● **YOUR GOAL**
Reproduce the listing that follows with no differences at all.
— start —
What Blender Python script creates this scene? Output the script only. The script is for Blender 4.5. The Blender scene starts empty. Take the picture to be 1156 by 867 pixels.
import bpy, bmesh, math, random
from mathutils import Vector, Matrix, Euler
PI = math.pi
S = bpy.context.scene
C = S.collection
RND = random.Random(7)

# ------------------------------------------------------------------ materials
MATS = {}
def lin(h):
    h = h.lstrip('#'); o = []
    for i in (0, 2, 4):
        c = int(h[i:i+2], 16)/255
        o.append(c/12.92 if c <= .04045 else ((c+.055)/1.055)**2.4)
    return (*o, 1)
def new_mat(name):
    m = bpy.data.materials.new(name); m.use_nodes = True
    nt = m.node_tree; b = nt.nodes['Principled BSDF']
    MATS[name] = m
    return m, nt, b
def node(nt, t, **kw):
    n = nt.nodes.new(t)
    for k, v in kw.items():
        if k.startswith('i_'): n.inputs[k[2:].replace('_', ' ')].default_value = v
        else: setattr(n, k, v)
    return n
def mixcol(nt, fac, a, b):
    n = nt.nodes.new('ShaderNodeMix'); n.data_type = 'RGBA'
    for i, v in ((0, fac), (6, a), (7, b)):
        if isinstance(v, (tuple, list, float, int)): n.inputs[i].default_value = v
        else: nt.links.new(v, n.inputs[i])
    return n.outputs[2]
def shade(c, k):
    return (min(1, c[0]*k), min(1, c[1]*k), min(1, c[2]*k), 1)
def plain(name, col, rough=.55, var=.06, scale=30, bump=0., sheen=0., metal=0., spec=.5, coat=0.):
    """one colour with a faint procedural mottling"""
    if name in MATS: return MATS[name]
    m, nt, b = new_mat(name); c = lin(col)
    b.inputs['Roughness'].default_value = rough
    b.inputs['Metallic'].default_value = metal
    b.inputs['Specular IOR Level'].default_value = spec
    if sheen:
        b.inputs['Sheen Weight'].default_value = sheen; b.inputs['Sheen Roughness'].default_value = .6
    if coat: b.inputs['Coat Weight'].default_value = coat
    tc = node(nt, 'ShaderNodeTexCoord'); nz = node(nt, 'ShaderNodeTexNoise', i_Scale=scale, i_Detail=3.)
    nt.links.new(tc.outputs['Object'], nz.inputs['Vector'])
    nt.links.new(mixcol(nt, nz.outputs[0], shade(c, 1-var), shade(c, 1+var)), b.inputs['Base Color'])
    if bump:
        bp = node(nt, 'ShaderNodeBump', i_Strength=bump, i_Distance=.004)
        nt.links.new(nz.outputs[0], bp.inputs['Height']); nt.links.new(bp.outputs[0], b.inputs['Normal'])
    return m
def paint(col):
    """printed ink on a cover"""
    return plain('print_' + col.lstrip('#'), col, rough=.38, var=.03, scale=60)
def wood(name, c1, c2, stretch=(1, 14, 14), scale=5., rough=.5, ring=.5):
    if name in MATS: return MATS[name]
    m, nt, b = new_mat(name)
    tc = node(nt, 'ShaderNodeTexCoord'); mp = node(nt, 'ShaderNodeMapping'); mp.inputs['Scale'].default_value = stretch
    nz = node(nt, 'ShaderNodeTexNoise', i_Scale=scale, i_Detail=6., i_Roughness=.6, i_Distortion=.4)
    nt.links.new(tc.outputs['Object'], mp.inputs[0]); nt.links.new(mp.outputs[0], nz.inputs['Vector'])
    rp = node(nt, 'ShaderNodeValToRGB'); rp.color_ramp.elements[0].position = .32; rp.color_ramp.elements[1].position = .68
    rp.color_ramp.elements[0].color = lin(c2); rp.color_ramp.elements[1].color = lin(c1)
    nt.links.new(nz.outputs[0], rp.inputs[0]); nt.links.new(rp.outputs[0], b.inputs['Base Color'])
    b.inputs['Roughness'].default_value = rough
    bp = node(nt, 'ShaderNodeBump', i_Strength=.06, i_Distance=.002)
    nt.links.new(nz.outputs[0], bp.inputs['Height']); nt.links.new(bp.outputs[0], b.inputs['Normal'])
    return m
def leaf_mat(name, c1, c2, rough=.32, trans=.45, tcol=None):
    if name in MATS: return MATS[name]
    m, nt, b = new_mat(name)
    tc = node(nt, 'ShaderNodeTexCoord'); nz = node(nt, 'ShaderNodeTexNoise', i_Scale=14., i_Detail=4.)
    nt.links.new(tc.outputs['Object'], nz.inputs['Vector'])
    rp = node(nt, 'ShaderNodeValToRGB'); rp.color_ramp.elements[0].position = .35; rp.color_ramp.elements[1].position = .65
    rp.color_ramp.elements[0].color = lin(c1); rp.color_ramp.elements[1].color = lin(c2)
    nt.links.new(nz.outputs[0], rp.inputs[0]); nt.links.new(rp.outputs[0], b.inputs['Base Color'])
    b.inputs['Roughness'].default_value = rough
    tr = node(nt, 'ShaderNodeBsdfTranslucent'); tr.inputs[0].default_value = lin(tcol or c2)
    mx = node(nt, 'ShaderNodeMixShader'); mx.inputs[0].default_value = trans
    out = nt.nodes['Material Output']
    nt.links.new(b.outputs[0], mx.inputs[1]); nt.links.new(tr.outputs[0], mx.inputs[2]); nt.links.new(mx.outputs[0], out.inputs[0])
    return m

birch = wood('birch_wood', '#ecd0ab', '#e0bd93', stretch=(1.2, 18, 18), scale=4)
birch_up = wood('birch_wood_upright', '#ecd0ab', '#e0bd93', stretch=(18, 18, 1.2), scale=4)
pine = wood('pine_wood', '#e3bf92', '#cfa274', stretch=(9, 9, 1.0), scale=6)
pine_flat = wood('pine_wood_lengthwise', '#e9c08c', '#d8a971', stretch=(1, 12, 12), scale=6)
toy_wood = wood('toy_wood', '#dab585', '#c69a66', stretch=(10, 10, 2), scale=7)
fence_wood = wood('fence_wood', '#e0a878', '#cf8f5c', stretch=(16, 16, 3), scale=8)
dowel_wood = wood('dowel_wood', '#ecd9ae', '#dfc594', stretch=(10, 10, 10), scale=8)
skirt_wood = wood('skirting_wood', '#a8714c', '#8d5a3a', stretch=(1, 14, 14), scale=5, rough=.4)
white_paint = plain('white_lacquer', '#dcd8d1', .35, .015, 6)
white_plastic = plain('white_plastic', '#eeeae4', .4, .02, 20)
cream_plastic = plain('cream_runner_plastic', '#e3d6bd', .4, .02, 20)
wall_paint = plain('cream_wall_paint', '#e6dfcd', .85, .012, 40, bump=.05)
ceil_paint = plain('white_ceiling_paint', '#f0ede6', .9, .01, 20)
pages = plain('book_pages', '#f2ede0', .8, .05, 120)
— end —
● **SOLUTION TO THIS TASK**
What Blender Python script creates this scene? Output the script only. The script is for Blender 4.5. The Blender scene starts empty. Take the picture to be 1156 by 867 pixels.
import bpy, bmesh, math, random
from mathutils import Vector, Matrix, Euler
PI = math.pi
S = bpy.context.scene
C = S.collection
RND = random.Random(7)

# ------------------------------------------------------------------ materials
MATS = {}
def lin(h):
    h = h.lstrip('#'); o = []
    for i in (0, 2, 4):
        c = int(h[i:i+2], 16)/255
        o.append(c/12.92 if c <= .04045 else ((c+.055)/1.055)**2.4)
    return (*o, 1)
def new_mat(name):
    m = bpy.data.materials.new(name); m.use_nodes = True
    nt = m.node_tree; b = nt.nodes['Principled BSDF']
    MATS[name] = m
    return m, nt, b
def node(nt, t, **kw):
    n = nt.nodes.new(t)
    for k, v in kw.items():
        if k.startswith('i_'): n.inputs[k[2:].replace('_', ' ')].default_value = v
        else: setattr(n, k, v)
    return n
def mixcol(nt, fac, a, b):
    n = nt.nodes.new('ShaderNodeMix'); n.data_type = 'RGBA'
    for i, v in ((0, fac), (6, a), (7, b)):
        if isinstance(v, (tuple, list, float, int)): n.inputs[i].default_value = v
        else: nt.links.new(v, n.inputs[i])
    return n.outputs[2]
def shade(c, k):
    return (min(1, c[0]*k), min(1, c[1]*k), min(1, c[2]*k), 1)
def plain(name, col, rough=.55, var=.06, scale=30, bump=0., sheen=0., metal=0., spec=.5, coat=0.):
    """one colour with a faint procedural mottling"""
    if name in MATS: return MATS[name]
    m, nt, b = new_mat(name); c = lin(col)
    b.inputs['Roughness'].default_value = rough
    b.inputs['Metallic'].default_value = metal
    b.inputs['Specular IOR Level'].default_value = spec
    if sheen:
        b.inputs['Sheen Weight'].default_value = sheen; b.inputs['Sheen Roughness'].default_value = .6
    if coat: b.inputs['Coat Weight'].default_value = coat
    tc = node(nt, 'ShaderNodeTexCoord'); nz = node(nt, 'ShaderNodeTexNoise', i_Scale=scale, i_Detail=3.)
    nt.links.new(tc.outputs['Object'], nz.inputs['Vector'])
    nt.links.new(mixcol(nt, nz.outputs[0], shade(c, 1-var), shade(c, 1+var)), b.inputs['Base Color'])
    if bump:
        bp = node(nt, 'ShaderNodeBump', i_Strength=bump, i_Distance=.004)
        nt.links.new(nz.outputs[0], bp.inputs['Height']); nt.links.new(bp.outputs[0], b.inputs['Normal'])
    return m
def paint(col):
    """printed ink on a cover"""
    return plain('print_' + col.lstrip('#'), col, rough=.38, var=.03, scale=60)
def wood(name, c1, c2, stretch=(1, 14, 14), scale=5., rough=.5, ring=.5):
    if name in MATS: return MATS[name]
    m, nt, b = new_mat(name)
    tc = node(nt, 'ShaderNodeTexCoord'); mp = node(nt, 'ShaderNodeMapping'); mp.inputs['Scale'].default_value = stretch
    nz = node(nt, 'ShaderNodeTexNoise', i_Scale=scale, i_Detail=6., i_Roughness=.6, i_Distortion=.4)
    nt.links.new(tc.outputs['Object'], mp.inputs[0]); nt.links.new(mp.outputs[0], nz.inputs['Vector'])
    rp = node(nt, 'ShaderNodeValToRGB'); rp.color_ramp.elements[0].position = .32; rp.color_ramp.elements[1].position = .68
    rp.color_ramp.elements[0].color = lin(c2); rp.color_ramp.elements[1].color = lin(c1)
    nt.links.new(nz.outputs[0], rp.inputs[0]); nt.links.new(rp.outputs[0], b.inputs['Base Color'])
    b.inputs['Roughness'].default_value = rough
    bp = node(nt, 'ShaderNodeBump', i_Strength=.06, i_Distance=.002)
    nt.links.new(nz.outputs[0], bp.inputs['Height']); nt.links.new(bp.outputs[0], b.inputs['Normal'])
    return m
def leaf_mat(name, c1, c2, rough=.32, trans=.45, tcol=None):
    if name in MATS: return MATS[name]
    m, nt, b = new_mat(name)
    tc = node(nt, 'ShaderNodeTexCoord'); nz = node(nt, 'ShaderNodeTexNoise', i_Scale=14., i_Detail=4.)
    nt.links.new(tc.outputs['Object'], nz.inputs['Vector'])
    rp = node(nt, 'ShaderNodeValToRGB'); rp.color_ramp.elements[0].position = .35; rp.color_ramp.elements[1].position = .65
    rp.color_ramp.elements[0].color = lin(c1); rp.color_ramp.elements[1].color = lin(c2)
    nt.links.new(nz.outputs[0], rp.inputs[0]); nt.links.new(rp.outputs[0], b.inputs['Base Color'])
    b.inputs['Roughness'].default_value = rough
    tr = node(nt, 'ShaderNodeBsdfTranslucent'); tr.inputs[0].default_value = lin(tcol or c2)
    mx = node(nt, 'ShaderNodeMixShader'); mx.inputs[0].default_value = trans
    out = nt.nodes['Material Output']
    nt.links.new(b.outputs[0], mx.inputs[1]); nt.links.new(tr.outputs[0], mx.inputs[2]); nt.links.new(mx.outputs[0], out.inputs[0])
    return m

birch = wood('birch_wood', '#ecd0ab', '#e0bd93', stretch=(1.2, 18, 18), scale=4)
birch_up = wood('birch_wood_upright', '#ecd0ab', '#e0bd93', stretch=(18, 18, 1.2), scale=4)
pine = wood('pine_wood', '#e3bf92', '#cfa274', stretch=(9, 9, 1.0), scale=6)
pine_flat = wood('pine_wood_lengthwise', '#e9c08c', '#d8a971', stretch=(1, 12, 12), scale=6)
toy_wood = wood('toy_wood', '#dab585', '#c69a66', stretch=(10, 10, 2), scale=7)
fence_wood = wood('fence_wood', '#e0a878', '#cf8f5c', stretch=(16, 16, 3), scale=8)
dowel_wood = wood('dowel_wood', '#ecd9ae', '#dfc594', stretch=(10, 10, 10), scale=8)
skirt_wood = wood('skirting_wood', '#a8714c', '#8d5a3a', stretch=(1, 14, 14), scale=5, rough=.4)
white_paint = plain('white_lacquer', '#dcd8d1', .35, .015, 6)
white_plastic = plain('white_plastic', '#eeeae4', .4, .02, 20)
cream_plastic = plain('cream_runner_plastic', '#e3d6bd', .4, .02, 20)
wall_paint = plain('cream_wall_paint', '#e6dfcd', .85, .012, 40, bump=.05)
ceil_paint = plain('white_ceiling_paint', '#f0ede6', .9, .01, 20)
pages = plain('book_pages', '#f2ede0', .8, .05, 120)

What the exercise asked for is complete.